The cemetery needs a sign to explain why the Dutch flying school, a navigation school actually, were here, not just a sign to explain why these Dutch fliers were here. There is a great reason with the most morally historic endeavor in their generation, on many fronts and many reasons. The current city of Jackson is not going to do that, they can’t even get clean water to its citizens without outside help. That problem made an international news story which was ongoing, and I know it reached the Netherlands because the Jackson mayor was interviewed on DW news, a German news program in English. The program was cut short by the black interviewer because the black mayor kept blaming the problem on long dead white men and when pressed for information on what problem was that was causing the breakdown of the water treatment plan, the Mayor would giving the answer as systemic racism. Then the interviewer asked him to explain why it was systemic racism and his reasoning was again not answering the problem but rather, went into an undecipherable blabber. So the interviewer stopped the program. I know, I have seen the full video on YouTube.
At any rate, the government of the Netherlands should do this not just for the men buried here but for the men who went on to die in combat and those who survived the war, most of them if not all of them, have died as well.

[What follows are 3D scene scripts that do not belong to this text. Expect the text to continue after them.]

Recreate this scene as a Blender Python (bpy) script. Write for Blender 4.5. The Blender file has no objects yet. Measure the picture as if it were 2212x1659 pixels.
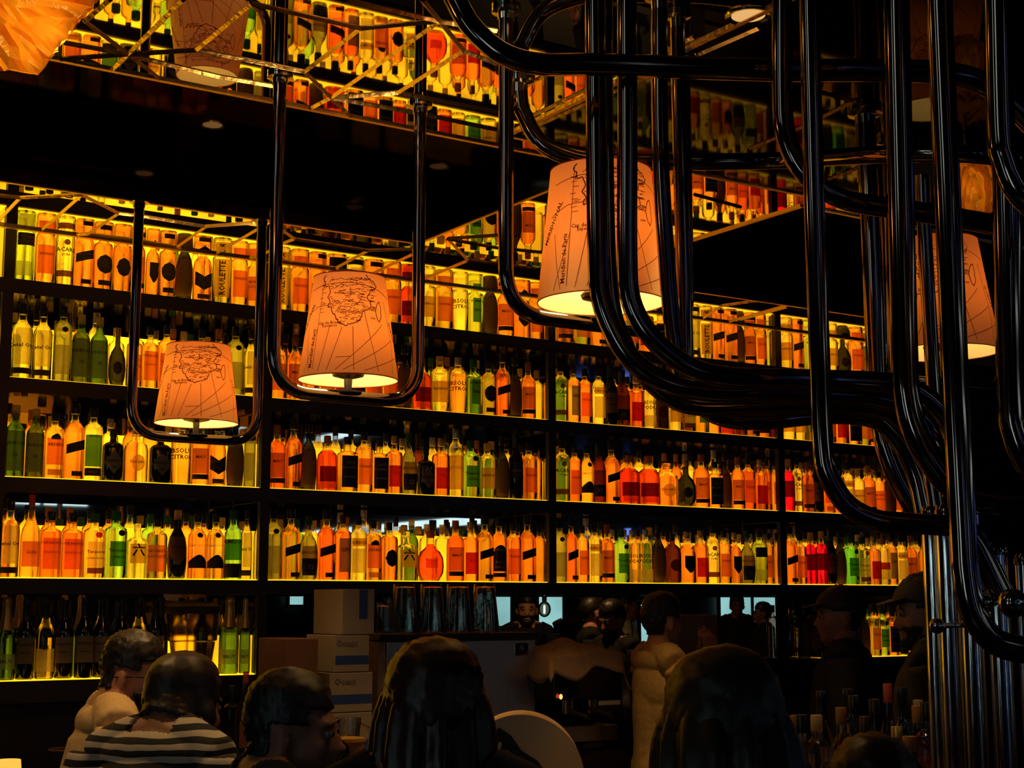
import bpy, bmesh, math, random
from mathutils import Vector, Matrix
random.seed(7)
scn = bpy.context.scene
PI = math.pi

# ------------------------------------------------------------------ camera
W, H = 2212, 1659
FPX = 3203.0
TILT = math.radians(8.3566)
YAW = math.radians(33.0)
EYE = Vector((0, 0, 1.6))
Fh = Vector((math.sin(YAW), math.cos(YAW), 0))
Rt = Vector((math.cos(YAW), -math.sin(YAW), 0))
Fw = Fh * math.cos(TILT) + Vector((0, 0, math.sin(TILT)))
Up = Rt.cross(Fw)
cam_d = bpy.data.cameras.new('camera')
cam_d.sensor_width = 36.0
cam_d.lens = FPX / W * 36.0
cam_d.clip_start = 0.05
cam = bpy.data.objects.new('camera', cam_d)
cam.matrix_world = Matrix(((Rt.x, Up.x, -Fw.x, EYE.x), (Rt.y, Up.y, -Fw.y, EYE.y), (Rt.z, Up.z, -Fw.z, EYE.z), (0, 0, 0, 1)))
scn.collection.objects.link(cam)
scn.camera = cam

# ------------------------------------------------------------------ world, exposure
wd = bpy.data.worlds.new('world')
wd.use_nodes = True
wd.node_tree.nodes['Background'].inputs[0].default_value = (0.02, 0.012, 0.01, 1)
wd.node_tree.nodes['Background'].inputs[1].default_value = 0.1
scn.world = wd
scn.view_settings.view_transform = 'Standard'
scn.view_settings.look = 'None'
scn.view_settings.exposure = 0.0
scn.view_settings.gamma = 1.0
scn.view_settings.use_curve_mapping = False
cy = scn.cycles
cy.max_bounces = 9
cy.glossy_bounces = 6
cy.diffuse_bounces = 2
cy.transmission_bounces = 8
cy.transparent_max_bounces = 20
cy.sample_clamp_indirect = 3.0
cy.use_denoising = True
cy.caustics_reflective = True
cy.caustics_refractive = True

# the place's measures
ZC = 3.04                     # mirrored ceiling
YF = 6.0                      # front edge of the bottle shelves
SHELF = [('top', 2.89), ('second', 2.489), ('third', 2.09), ('fourth', 1.692), ('wine', 1.292)]
DIV = [0.35, 1.485, 2.617, 4.137, 5.664, 6.81]
BAYS = ['edge', 'far left', 'wide left', 'wide middle', 'right']
BT = 0.06                     # board thickness


def ray(x, y):
    return Fw + Rt * ((x - W / 2) / FPX) - Up * ((y - H / 2) / FPX)


def at_y(x, y, Y):
    d = ray(x, y)
    return EYE + d * ((Y - EYE.y) / d.y)


def at_z(x, y, Z):
    d = ray(x, y)
    return EYE + d * ((Z - EYE.z) / d.z)


def at_d(x, y, D):
    d = ray(x, y)
    return EYE + d * (D / d.dot(Fh))


# ------------------------------------------------------------------ object helpers
COL = scn.collection


def link(o, parent=None):
    COL.objects.link(o)
    if parent is not None:
        o.parent = parent
    return o


def tag(o, label=None, cat=None, group=None, kind=None):
    if label: o['label'] = label
    if cat: o['category'] = cat
    if group: o['group'] = group
    if kind: o['kind'] = kind
    return o


def thing(name, label, cat, loc=(0, 0, 0), rz=0.0, group=None):
    o = bpy.data.objects.new(name, None)
    o.empty_display_size = 0.05
    o.location = loc
    o.rotation_euler = (0, 0, rz)
    link(o)
    return tag(o, label, cat, group)


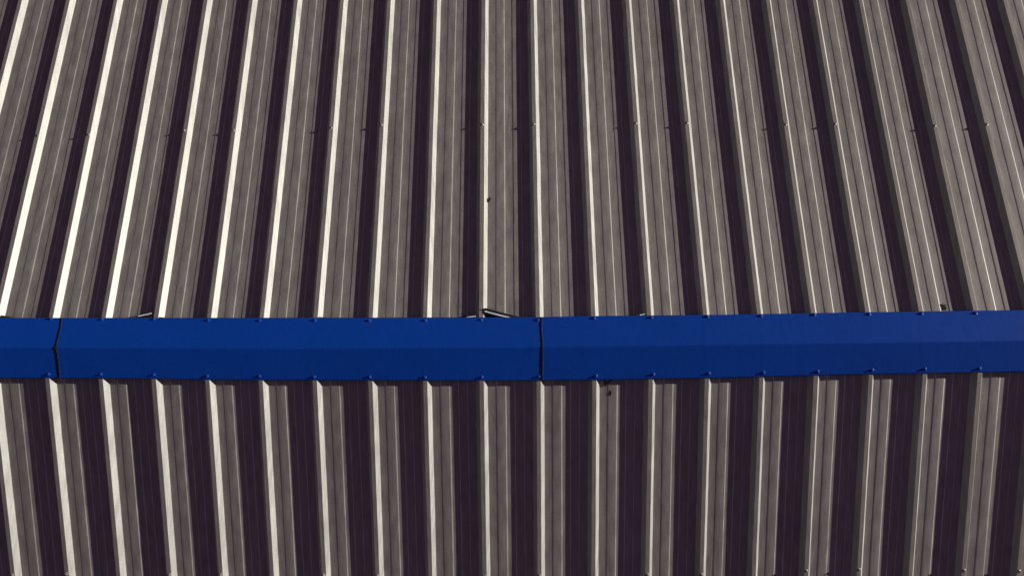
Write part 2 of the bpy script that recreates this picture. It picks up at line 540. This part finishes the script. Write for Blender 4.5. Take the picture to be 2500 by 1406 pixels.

The sign is necessary because people who visit the entire cemetery for whatever reason, have no way to understand unless they can read Dutch and then, there is really no explanation. It really is of historic importance to understanding World War Two.

Mary Ruth Marks on

Very interesting. My sister’s father-in-law, Robert N. Stockett, Sr. drove the Dutch Queen in a parade down North State Street to where they were going to live for the two years or so that they were in Jackson. Very interesting story from Robert Stockett, Jr. and they had a picture that was in the Clarion Ledger of the carriage and it’s royalty of people with Robert Stockett driving.